On May 16th, two years of tense contract negotiations came to an end as the California State University and California Faculty Association agreed to a new contract. In effect from now through 2011, the new contract ensures an across-the-board pay raise of about 3 percent for lecturers, full time faculty and administrative staff.
With the contract agreement made, the next step is finding the money to pay for it.
Money comes into the campus from two sources: the Compact, which is a contract between the CSU and the State, which is renegotiated every spring. Each semester, additional revenue is collected from student tuition, campus stores and various fees.
With the new fiscal year, the Compact has secured an additional 16 percent in funding from the state. With the new CFA contract, the CSU salary budget has grown by 26 percent, according to a June 4 bulletin posted by Provost Harry Hellenbrand. This has left an 11 percent gap between funding and expenses that needs to be closed.
The new CFA contract includes revisions to the General Salary Increase and Service Salary Increase — the two pay schedules that determine how raises are doled out.
The GSI is a standard pay scale for all staff, with raises based on the length of time employed by the CSU. The SSI pay scale applies to lecturers and professors and functions as a “time counter,” according to Hellenbrand. Full-time professors and part-time lecturers ascend the pay scale at different rates; raises are awarded based on the number of semester units taught.
CSUN Sociology professor and outgoing CFA president James David Ballard recognizes that neither pay scale is realistic. The GSI barely covers the cost of living and for established professors, and the SSI pay scale has become largely irrelevant. “Some professors haven’t seen anything [other than cost-of-living increase] for 15 years.”
Hellenbrand also agrees that the pay schedules needed to be updated, noting that the cap on the [SSI] pay scale is “foolish.”
To address this shortcoming, the CFA and CSU agreed to the creation of a Post-Promotion Increase — a merit-based salary pool for tenured professors who have reached the top of the SSI pay scale and are overdue for a raise, according to Ballard.
While the mechanics of the PPI system are still being worked on, the concept ratified in the new contract calls for the CSU to make $7 million available each year for the PPI program from 2008 through 2010. During this time, the post-tenure review process will award raises to qualified faculty nominees and applicants ranging from two and one-half to three and one-half percent.
While the CSU is not obligated to award all of the PPI cash, the remaining funds will be distributed to all staff members through the GSI pay scale once the PPI program has finished in June 2010.
And while agreement on the contract has been reached, the tension between the CFA and CSU has shifted to how the $40 million gap will be closed.
According to the CFA, the CSU may already have the assets available to cover at least part of the funding gap. The CFA has reiterated the importance that the CSU take careful stock of its available funds before asking students to close the gap. “It’s unfortunate that they’re still placing the burden on students, ” said Ballard.

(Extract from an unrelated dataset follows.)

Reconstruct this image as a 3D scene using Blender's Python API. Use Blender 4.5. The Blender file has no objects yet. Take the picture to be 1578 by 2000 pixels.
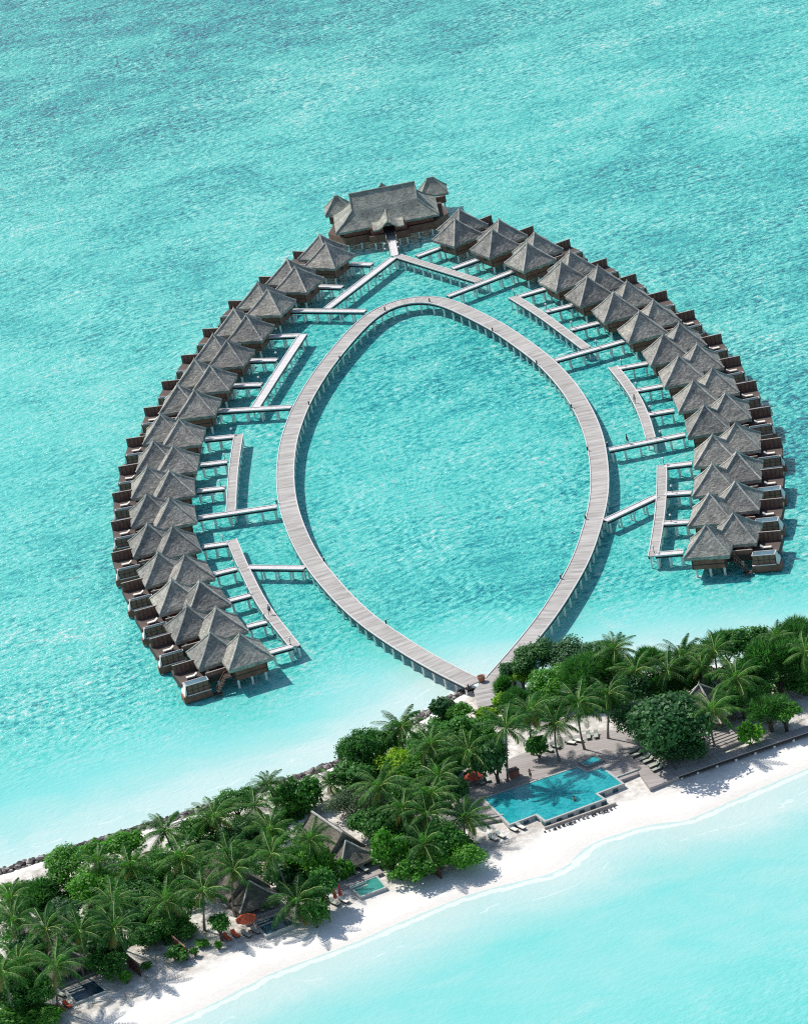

Hellenbrand agrees that it is fair for the CFA to expect the CSU to operate efficiently and keep track of operating revenue. But at the same time, he is reticent to believe in the CFA’s accountancy. “If there was a surplus to be found, the state would [apply it to other projects].” The CSU applied for an additional $42 million in funding from the state as compensation for exceeding the enrollment goals included in the current Compact; the application was denied.
With additional funding from the state unlikely, the CSU Board of Trustees has already voted for a 10 percent student fee hike for the fall semester, which will become official on July 1. Should this new fee hike go into effect, student fees will have increased by 94 percent since 2002.